A suspeita contra os jovens surgiu, segundo declarou Santos em
depoimento, pelo fato de os dois
terem sido detidos próximo ao local onde Kara fora assassinado.
Em vez do distrito policial, os
dois jovens foram levados para o
prédio da base comunitária da
PM. Por horas, foram submetidos
a agressões, sessões de asfixiamento com uso de sacos plásticos
e choques elétricos, segundo argumentação do Ministério Público aceita pela Justiça.
Marcelo Costa Pereira, então
com 19 anos, teve um dedo amputado em decorrência das queimaduras provocadas pelos choques.

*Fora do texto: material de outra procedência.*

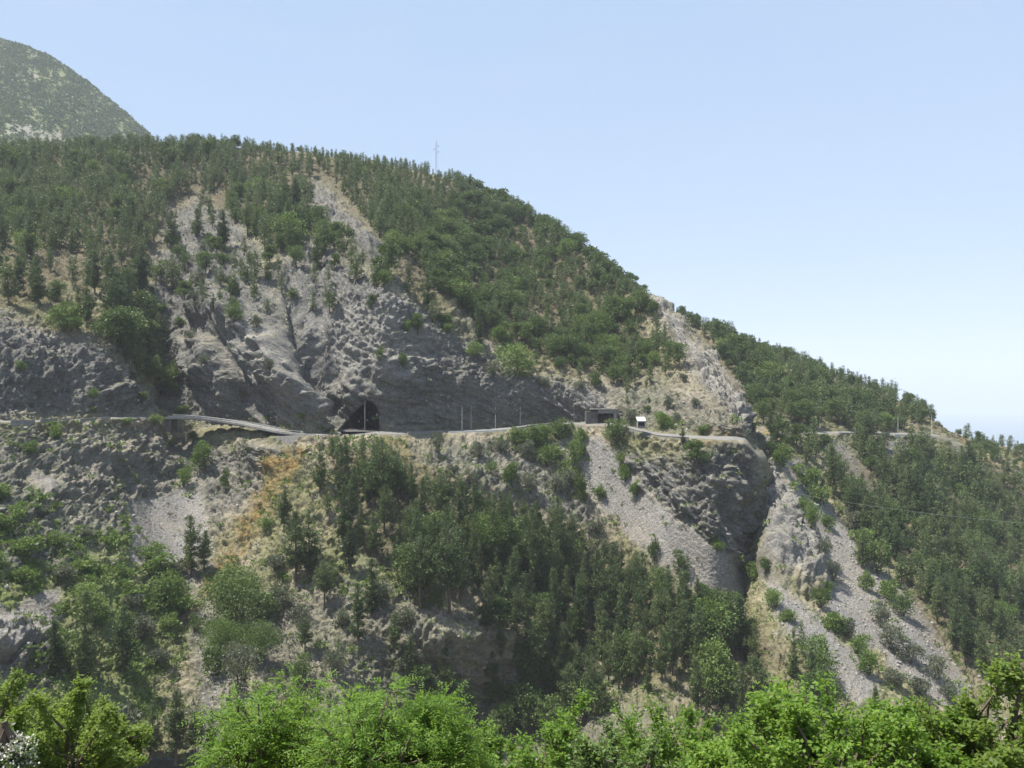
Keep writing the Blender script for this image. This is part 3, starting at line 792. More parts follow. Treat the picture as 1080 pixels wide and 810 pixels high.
for phrase, Q, poly, sp, bl, (h0, h1), sd in ZONES:
    pts = scatter(Q, poly, sp, 40 + sd, Q['m']['scree'] if sd in (8, 9, 13, 12) else (Q['m']['rock'] * .7 if sd in (1, 5) else None))
    r = np.random.default_rng(sd)
    x, y = proj(pts) if len(pts) else ((), ())
    if sd in (1, 4, 7) and len(pts):                          # the wood goes on over the crest
        j0, j1 = int(np.argmin(np.abs(Q['tv'] - (11 if Q is A else 9) + .1))), int(np.argmin(np.abs(Q['tv'] - (11.7 if Q is A else 9.7))))
        E_ = Q['D'][:, j0:j1].reshape(-1, 3); ex = proj(E_)[0]; lo, hi = {1: (-40, 500), 4: (500, 660), 7: (690, 985)}[sd]
        E_ = E_[(ex > lo) & (ex < hi)]; pick = E_[r.choice(len(E_), min(len(E_), int((hi - lo) * .55)), replace=False)]
        pts = np.concatenate([pts, pick]); x, y = proj(pts)
    for p, qx, qy in zip(pts, x, y):
        share = bl
        if sd == 4 and (qy < 190 + (qx - 470) * .62 or (380 < qx < 520)): share = .75
        if sd == 7 and qx < 800: share = .75
        b = r.random() < share
        cap = None
        if sd in (10, 11, 12): cap = qy - np.interp(qx, [330, 400, 415, 450, 520, 545, 600, 640, 700, 760, 830, 870], [450, 456, 470, 488, 512, 515, 527, 566, 594, 612, 645, 682])
        if sd in (1, 4, 7):
            sky_y = np.interp(qx, [-40, 0, 60, 130, 250, 350, 440, 500, 540, 600, 660, 690], [149, 147, 146, 142, 145, 160, 172, 181, 205, 240, 285, 310]) if Q is A else np.interp(qx, [690, 760, 820, 880, 940, 985, 1000], [310, 338, 363, 384, 404, 427, 440])
            cap = qy - sky_y + r.uniform(-5, 4)
            if abs(qx - 461) < 9: cap -= 7
        h = r.uniform(h0, h1) * float(np.clip(1 + .7 * fbm(np.array(p) / 22.0, 2), .65, 1.3)) * (.85 if b else 1) * r.choice([1, 1, 1, .7])
        if cap is not None:
            if cap < (22 if sd in (10, 11, 12) else 5): continue
            h = min(h, cap / F_PX * p[1]) if sd in (1, 4, 7) else min(h, cap / F_PX * p[1]) * r.uniform(.72, 1.0)
        items.append(dict(p=p, h=h, kind='broad' if b else 'pine', zone=phrase, proto=r.integers(0, 1000), rot=r.random() * 6.28, sc=r.uniform(.68, 1.0) if (sd in (10, 11, 12) and not b) else r.uniform(.75, 1.12) if (sd in (1, 4, 7) and not b) else r.uniform(.95, 1.35) if sd in (1, 4, 7) else r.uniform(.8, 1.2)))
for k, (x, y, hp) in enumerate(LONE_PINES):
    p = ground(x, y); items.append(dict(p=p, h=hp / F_PX * p[1], kind='pine', zone='lone', proto=k, rot=k * 1.7, sc=1.0))
for k, (x, y, hp, f) in enumerate(LONE_TREES):
    p = ground(x, y); items.append(dict(p=p, h=hp / F_PX * p[1], kind=f, zone='lone', proto=k, rot=k * 1.7, sc=1.15))
P_ = np.array([i['p'] for i in items]); Hh = np.array([i['h'] for i in items])
vis = seen(P_ + np.stack([0 * Hh, 0 * Hh, Hh * .75], -1), 2.0)
items = [i for i, v in zip(items, vis) if v or i['zone'] == 'lone']
for i in items:
    x, y = proj(i['p']); i['px'], i['py'] = float(x), float(y); i['hp'] = i['h'] / i['p'][1] * F_PX
    i['in'] = -5 < x < 1085 and y - i['hp'] < 800
items = [i for i in items if -60 < i['px'] < 1140]
def split(kinds, n):
    q = sorted([i for i in items if i['kind'] in kinds], key=lambda i: -(i['hp'] + 1000 * (i['zone'] == 'lone')) if i['in'] else 1e6)
    return q[:n], q[n:]
ind_p, rest_p = split(('pine',), 300)
ind_b, rest_b = split(('broad', 'BRIGHT', 'TREES', 'FINE'), 290)
print('pines', len(ind_p), len(rest_p), 'broadleaves', len(ind_b), len(rest_b))

def copy_tree(proto):
    o = proto.copy(); C.collection.objects.link(o)
    for ch in proto.children:
        c = ch.copy(); C.collection.objects.link(c); c.parent = o
    return o

def label_zone(lst, noun, grp):
    """Extremes of a stand get a label of their own; trees nothing tells apart share one."""
    byz = {}
    for i in lst: byz.setdefault(i['zone'], []).append(i)
    for z, L in byz.items():
        if z == 'lone': continue
        for i in L: i['group'] = f'{grp} {z}'
        left = list(L)
        picks = [('tallest', lambda i: -i['hp']), ('leftmost', lambda i: i['px']), ('rightmost', lambda i: -i['px']), ('highest standing', lambda i: i['py']),
                 ('lowest standing', lambda i: -i['py']), ('smallest', lambda i: i['hp'])]
        if len(L) == 1: L[0]['label'] = f'only {noun} {z}'; L[0].pop('group'); continue
        for nm, key in picks:
            if len(left) < 2: break
            e = min(left, key=key)
            if e is not min(L, key=key): continue
            e['label'] = f'{nm} of the {grp} {z}'; left.remove(e)
        for i in left: i['label'] = f'middling {noun} {z}'
label_zone(ind_p, 'dark green pine', 'pines')
label_zone(ind_b, 'rounded broadleaf tree', 'broadleaf trees')
LP = ['dark bushy pine alone above the left gully scree','small pine just right of the lone gully pine','tall slim pine at the left edge of the rocky spur','tall pine second from the left edge of the spur','short pine below the orange grass bank',
      'thin pine on bare ground low on the spur','slender pine on pale soil in the middle of the spur','slender pine lowest on the pale spur soil','pine beneath the tall tunnel stand on its left','pine beneath the tall tunnel stand on its right',
      'pine beside the bright green tree over the left ledges','pine on top of the left rock knob','pine just right of the left rock knob','small pine on the left side of the rock knob','pine on the slope left of the rock knob','pine above the dark left gully',
      'small pine at the head of the shaded rock hollow','tiny pine on the tilted rock ribs','pine at the bottom of the spur above the robinia','pine low on the spur near the creek bed','small pine on the tan bank above the dark ravine',
      'broad young pine with layered branches above the dark ravine','pine over the dark ravine left of the layered pine','leftmost pine over the dark ravine bank','pine just left of the layered pine and lower','lowest small pine in the dark ravine','young pine right of the layered pine above the ravine','tallest dark pine on the lower left slope','dark pine right of the tallest lower left pine','pine left of the tallest lower left pine',
      'small pine on the bank below the road hut','slim pine left of the tallest pine in the creek bed','tallest slim pine in the creek bed left of the robinia','slim pine just right of the tallest creek bed pine','small pine rightmost in the creek bed','pine at the right edge of the right scree','tall pine between the two right scree strips','pine below the tall pine between the right screes']
LT = ['bright green round tree on top of the left ledges','bright green tree high above the rock knob','olive green tree on the rocky slope above the bridge','large bright green tree at the foot of the mixed wood','bright green tree at the top of the bare rock strip, right of its pair',
      'bright green tree at the top of the bare rock strip, left of its pair','bright green tree on the cliff rim under the bare strip','mid green tree on the rim of the central cliff','bright green tree at the lower end of the bare rock strip','round green tree at the road edge left of the hut',
      'dark green tree on the bank below the road wall','large dome shaped green tree beside the orange bank','green tree at the foot of the dome shaped tree','dark green tree right of the dome shaped tree','bright broadleaf tree inside the middle pine stand',
      'second bright broadleaf tree inside the middle pine stand','spreading green tree in the gully bed','green tree left of the gully on the lower left slope','bright green tree at the foot of the pale rock crest']
for L, names in ((ind_p, LP), (ind_b, LT)):
    for i in L:
        if i['zone'] == 'lone': i['label'] = names[i['proto']]
for i in ind_p + ind_b:
    if i['kind'] == 'pine': pr = PINES[i['proto'] % len(PINES)]; base_h = 12.0
    else:
        fam = {'broad': TREES, 'TREES': TREES, 'BRIGHT': BRIGHT, 'FINE': FINE}[i['kind']]
        if i['kind'] == 'broad' and i['proto'] % 5 == 0: fam = BRIGHT
        pr = fam[i['proto'] % len(fam)]; base_h = 9.0
    o = copy_tree(pr); k = i['h'] / base_h
    o.location = i['p']; o.rotation_euler = (0, 0, i['rot']); o.scale = (k * i['sc'], k * i['sc'], k)
    tag(o, i['label'], 'pine' if i['kind'] == 'pine' else 'tree', i.get('group'))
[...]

Segundo ele disse em depoimento, os PMs queriam que ele confessasse. Depois, que informasse o
paradeiro de outros jovens. Um
deles foi morto pelos PMs em
uma suposta resistência à prisão.
Pereira só foi indiciado por porte ilegal de arma. Até hoje não são
conhecidos os reais assassinos do
PM. O inquérito que apurava sua
morte foi arquivado em 2001. A
morte do jovem na suposta resistência está sendo investigada.
"A tortura é assim. Além do tratamento desumano, é um método
investigativo ineficaz, que não
traz a verdade. O policial não tem
bola de cristal para saber quem é o
real culpado", disse o promotor.
A defesa de Santos recorreu da
sentença e o caso foi enviado para
o Tribunal de Justiça. Pedidos de
habeas corpus para suspender a
prisão do ex-tenente foram negados pela Justiça.
No processo, os advogados afirmam que houve "armação dos
meliantes" e que não há provas de
que houve tortura. Os ferimentos
dos jovens poderiam ter ocorrido
nos dias em que ficaram no distrito policial em acerto de contas entre presos, segundo a defesa.